The question each reader faces is not whether to use screens but whether to let the proportion of screen reading to deep reading take the shape it takes by default, or to establish a different proportion by deliberate choice. The plastic brain will take some shape. The only question is whether that shape is chosen or accepted.
10. Conclusion
The reading brain is plastic throughout life. It takes the shape of what it habitually does. Screen reading, as it is typically practiced, produces different neural and behavioral patterns than the sustained reading of printed texts, and the differences matter for the capacities that deep reading requires. The comprehension and retention advantages of print for demanding material, the erosion of sustained attention by habitual engagement with fragmenting media, and the emerging evidence of differential neural engagement during screen and print reading converge on a single practical conclusion: the deep-reading capacities are built and maintained by deep-reading practice, and the habits formed in the ordinary environment of contemporary life are not, by default, the habits that build them.

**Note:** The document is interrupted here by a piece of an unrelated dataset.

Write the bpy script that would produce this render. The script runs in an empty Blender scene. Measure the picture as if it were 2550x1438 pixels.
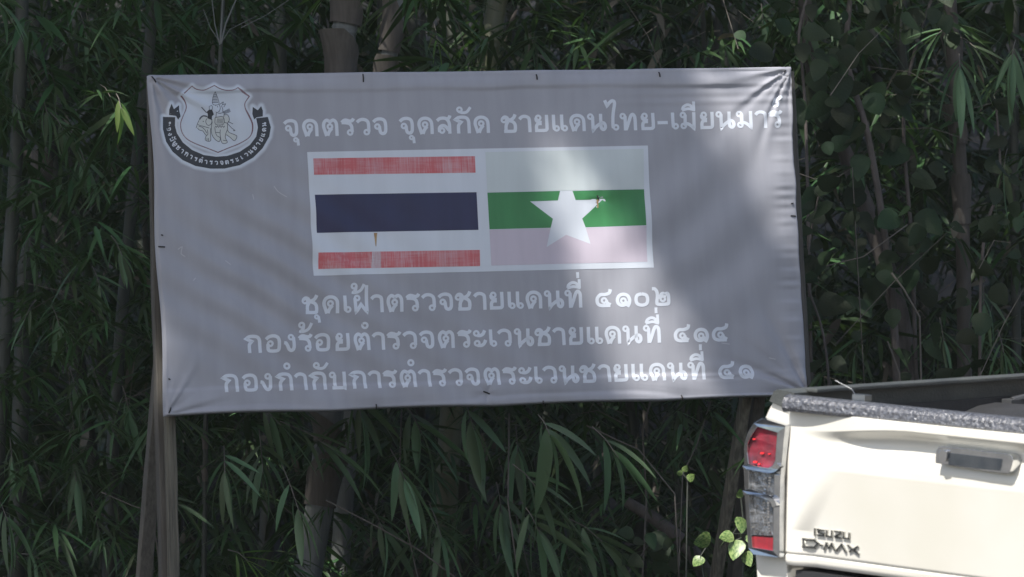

This is not a counsel of despair. The plastic brain is not plastic only in one direction. The reader who establishes deep-reading habits will find, with time, that the habits become easier, that the texts that once felt inaccessible become accessible, and that the capacity for the kind of reading that matters is available to him in a way it was not before. The work of building a reader does not end with childhood instruction, and the work of maintaining a reader does not end with the acquisition of fluency. Each reading life takes the shape its reader gives it, and the shape a reader gives his reading life is among the most consequential choices he will make.